Return the listing below word for word.

-- start Provided material --

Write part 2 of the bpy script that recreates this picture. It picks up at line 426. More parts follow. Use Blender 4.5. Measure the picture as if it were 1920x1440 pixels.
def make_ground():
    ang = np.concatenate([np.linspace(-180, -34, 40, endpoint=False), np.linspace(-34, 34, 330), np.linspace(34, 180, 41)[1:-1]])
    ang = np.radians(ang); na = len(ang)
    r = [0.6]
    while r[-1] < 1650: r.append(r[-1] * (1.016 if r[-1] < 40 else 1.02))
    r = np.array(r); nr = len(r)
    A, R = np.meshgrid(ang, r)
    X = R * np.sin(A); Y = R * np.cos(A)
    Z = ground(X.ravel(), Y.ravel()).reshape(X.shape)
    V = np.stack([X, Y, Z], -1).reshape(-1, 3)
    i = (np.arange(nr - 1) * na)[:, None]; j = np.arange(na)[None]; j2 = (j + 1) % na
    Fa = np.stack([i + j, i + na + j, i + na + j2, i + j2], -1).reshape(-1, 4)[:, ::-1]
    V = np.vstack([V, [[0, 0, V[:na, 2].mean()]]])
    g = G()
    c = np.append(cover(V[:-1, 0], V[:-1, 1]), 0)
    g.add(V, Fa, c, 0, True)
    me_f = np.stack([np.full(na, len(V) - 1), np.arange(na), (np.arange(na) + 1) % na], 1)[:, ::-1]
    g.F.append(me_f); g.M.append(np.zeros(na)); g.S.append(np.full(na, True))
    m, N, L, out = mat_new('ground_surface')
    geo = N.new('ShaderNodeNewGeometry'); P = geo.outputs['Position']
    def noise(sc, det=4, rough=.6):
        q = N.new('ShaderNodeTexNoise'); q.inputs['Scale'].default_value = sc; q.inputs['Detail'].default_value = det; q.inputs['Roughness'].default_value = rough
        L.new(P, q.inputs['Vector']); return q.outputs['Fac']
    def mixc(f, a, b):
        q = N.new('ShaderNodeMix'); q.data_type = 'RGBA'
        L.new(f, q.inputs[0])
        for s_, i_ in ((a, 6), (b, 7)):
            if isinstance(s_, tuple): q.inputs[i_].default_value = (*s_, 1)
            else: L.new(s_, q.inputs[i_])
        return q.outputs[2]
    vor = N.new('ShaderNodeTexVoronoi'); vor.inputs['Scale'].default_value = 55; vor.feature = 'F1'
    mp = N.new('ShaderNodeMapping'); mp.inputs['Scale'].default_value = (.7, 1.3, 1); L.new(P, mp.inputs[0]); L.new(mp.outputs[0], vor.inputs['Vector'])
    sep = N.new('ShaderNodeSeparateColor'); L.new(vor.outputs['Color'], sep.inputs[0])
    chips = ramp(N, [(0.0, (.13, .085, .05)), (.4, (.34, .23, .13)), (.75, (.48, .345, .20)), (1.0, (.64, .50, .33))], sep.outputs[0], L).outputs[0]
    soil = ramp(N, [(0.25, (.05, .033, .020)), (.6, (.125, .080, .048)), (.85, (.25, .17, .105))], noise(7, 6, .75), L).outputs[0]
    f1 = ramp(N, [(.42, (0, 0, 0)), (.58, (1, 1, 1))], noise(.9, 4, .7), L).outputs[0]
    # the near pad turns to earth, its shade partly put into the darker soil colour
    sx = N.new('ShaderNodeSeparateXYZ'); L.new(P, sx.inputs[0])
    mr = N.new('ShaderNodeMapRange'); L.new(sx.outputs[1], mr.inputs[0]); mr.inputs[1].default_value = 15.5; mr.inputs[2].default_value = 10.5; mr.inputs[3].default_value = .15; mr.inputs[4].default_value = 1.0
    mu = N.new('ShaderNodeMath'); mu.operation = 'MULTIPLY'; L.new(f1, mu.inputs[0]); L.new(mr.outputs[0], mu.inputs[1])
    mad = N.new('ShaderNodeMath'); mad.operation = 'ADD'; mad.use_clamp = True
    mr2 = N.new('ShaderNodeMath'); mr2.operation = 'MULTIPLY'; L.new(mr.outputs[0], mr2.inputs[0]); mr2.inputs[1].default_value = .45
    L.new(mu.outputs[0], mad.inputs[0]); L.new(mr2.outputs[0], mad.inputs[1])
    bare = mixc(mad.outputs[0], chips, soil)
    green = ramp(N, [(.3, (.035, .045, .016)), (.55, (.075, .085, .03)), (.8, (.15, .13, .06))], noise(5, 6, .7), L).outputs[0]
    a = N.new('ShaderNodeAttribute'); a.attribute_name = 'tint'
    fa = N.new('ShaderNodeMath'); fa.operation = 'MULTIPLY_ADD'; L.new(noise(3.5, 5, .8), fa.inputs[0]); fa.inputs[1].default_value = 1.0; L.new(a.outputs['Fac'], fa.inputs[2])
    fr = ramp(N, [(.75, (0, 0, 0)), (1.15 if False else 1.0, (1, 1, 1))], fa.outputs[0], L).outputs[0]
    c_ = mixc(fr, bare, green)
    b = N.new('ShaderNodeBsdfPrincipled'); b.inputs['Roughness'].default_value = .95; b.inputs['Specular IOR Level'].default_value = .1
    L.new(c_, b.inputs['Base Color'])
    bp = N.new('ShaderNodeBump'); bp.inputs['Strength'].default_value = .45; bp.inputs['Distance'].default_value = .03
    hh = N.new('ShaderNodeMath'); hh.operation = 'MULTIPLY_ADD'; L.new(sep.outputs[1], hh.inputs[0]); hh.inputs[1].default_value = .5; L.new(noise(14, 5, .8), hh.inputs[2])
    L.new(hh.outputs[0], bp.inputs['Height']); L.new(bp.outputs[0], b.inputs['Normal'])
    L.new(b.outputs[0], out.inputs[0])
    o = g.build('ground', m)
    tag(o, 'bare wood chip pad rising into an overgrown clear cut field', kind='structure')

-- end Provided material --

## Answer to the exercise
Write part 2 of the bpy script that recreates this picture. It picks up at line 426. More parts follow. Use Blender 4.5. Measure the picture as if it were 1920x1440 pixels.
def make_ground():
    ang = np.concatenate([np.linspace(-180, -34, 40, endpoint=False), np.linspace(-34, 34, 330), np.linspace(34, 180, 41)[1:-1]])
    ang = np.radians(ang); na = len(ang)
    r = [0.6]
    while r[-1] < 1650: r.append(r[-1] * (1.016 if r[-1] < 40 else 1.02))
    r = np.array(r); nr = len(r)
    A, R = np.meshgrid(ang, r)
    X = R * np.sin(A); Y = R * np.cos(A)
    Z = ground(X.ravel(), Y.ravel()).reshape(X.shape)
    V = np.stack([X, Y, Z], -1).reshape(-1, 3)
    i = (np.arange(nr - 1) * na)[:, None]; j = np.arange(na)[None]; j2 = (j + 1) % na
    Fa = np.stack([i + j, i + na + j, i + na + j2, i + j2], -1).reshape(-1, 4)[:, ::-1]
    V = np.vstack([V, [[0, 0, V[:na, 2].mean()]]])
    g = G()
    c = np.append(cover(V[:-1, 0], V[:-1, 1]), 0)
    g.add(V, Fa, c, 0, True)
    me_f = np.stack([np.full(na, len(V) - 1), np.arange(na), (np.arange(na) + 1) % na], 1)[:, ::-1]
    g.F.append(me_f); g.M.append(np.zeros(na)); g.S.append(np.full(na, True))
    m, N, L, out = mat_new('ground_surface')
    geo = N.new('ShaderNodeNewGeometry'); P = geo.outputs['Position']
    def noise(sc, det=4, rough=.6):
        q = N.new('ShaderNodeTexNoise'); q.inputs['Scale'].default_value = sc; q.inputs['Detail'].default_value = det; q.inputs['Roughness'].default_value = rough
        L.new(P, q.inputs['Vector']); return q.outputs['Fac']
    def mixc(f, a, b):
        q = N.new('ShaderNodeMix'); q.data_type = 'RGBA'
        L.new(f, q.inputs[0])
        for s_, i_ in ((a, 6), (b, 7)):
            if isinstance(s_, tuple): q.inputs[i_].default_value = (*s_, 1)
            else: L.new(s_, q.inputs[i_])
        return q.outputs[2]
    vor = N.new('ShaderNodeTexVoronoi'); vor.inputs['Scale'].default_value = 55; vor.feature = 'F1'
    mp = N.new('ShaderNodeMapping'); mp.inputs['Scale'].default_value = (.7, 1.3, 1); L.new(P, mp.inputs[0]); L.new(mp.outputs[0], vor.inputs['Vector'])
    sep = N.new('ShaderNodeSeparateColor'); L.new(vor.outputs['Color'], sep.inputs[0])
    chips = ramp(N, [(0.0, (.13, .085, .05)), (.4, (.34, .23, .13)), (.75, (.48, .345, .20)), (1.0, (.64, .50, .33))], sep.outputs[0], L).outputs[0]
    soil = ramp(N, [(0.25, (.05, .033, .020)), (.6, (.125, .080, .048)), (.85, (.25, .17, .105))], noise(7, 6, .75), L).outputs[0]
    f1 = ramp(N, [(.42, (0, 0, 0)), (.58, (1, 1, 1))], noise(.9, 4, .7), L).outputs[0]
    # the near pad turns to earth, its shade partly put into the darker soil colour
    sx = N.new('ShaderNodeSeparateXYZ'); L.new(P, sx.inputs[0])
    mr = N.new('ShaderNodeMapRange'); L.new(sx.outputs[1], mr.inputs[0]); mr.inputs[1].default_value = 15.5; mr.inputs[2].default_value = 10.5; mr.inputs[3].default_value = .15; mr.inputs[4].default_value = 1.0
    mu = N.new('ShaderNodeMath'); mu.operation = 'MULTIPLY'; L.new(f1, mu.inputs[0]); L.new(mr.outputs[0], mu.inputs[1])
    mad = N.new('ShaderNodeMath'); mad.operation = 'ADD'; mad.use_clamp = True
    mr2 = N.new('ShaderNodeMath'); mr2.operation = 'MULTIPLY'; L.new(mr.outputs[0], mr2.inputs[0]); mr2.inputs[1].default_value = .45
    L.new(mu.outputs[0], mad.inputs[0]); L.new(mr2.outputs[0], mad.inputs[1])
    bare = mixc(mad.outputs[0], chips, soil)
    green = ramp(N, [(.3, (.035, .045, .016)), (.55, (.075, .085, .03)), (.8, (.15, .13, .06))], noise(5, 6, .7), L).outputs[0]
    a = N.new('ShaderNodeAttribute'); a.attribute_name = 'tint'
    fa = N.new('ShaderNodeMath'); fa.operation = 'MULTIPLY_ADD'; L.new(noise(3.5, 5, .8), fa.inputs[0]); fa.inputs[1].default_value = 1.0; L.new(a.outputs['Fac'], fa.inputs[2])
    fr = ramp(N, [(.75, (0, 0, 0)), (1.15 if False else 1.0, (1, 1, 1))], fa.outputs[0], L).outputs[0]
    c_ = mixc(fr, bare, green)
    b = N.new('ShaderNodeBsdfPrincipled'); b.inputs['Roughness'].default_value = .95; b.inputs['Specular IOR Level'].default_value = .1
    L.new(c_, b.inputs['Base Color'])
    bp = N.new('ShaderNodeBump'); bp.inputs['Strength'].default_value = .45; bp.inputs['Distance'].default_value = .03
    hh = N.new('ShaderNodeMath'); hh.operation = 'MULTIPLY_ADD'; L.new(sep.outputs[1], hh.inputs[0]); hh.inputs[1].default_value = .5; L.new(noise(14, 5, .8), hh.inputs[2])
    L.new(hh.outputs[0], bp.inputs['Height']); L.new(bp.outputs[0], b.inputs['Normal'])
    L.new(b.outputs[0], out.inputs[0])
    o = g.build('ground', m)
    tag(o, 'bare wood chip pad rising into an overgrown clear cut field', kind='structure')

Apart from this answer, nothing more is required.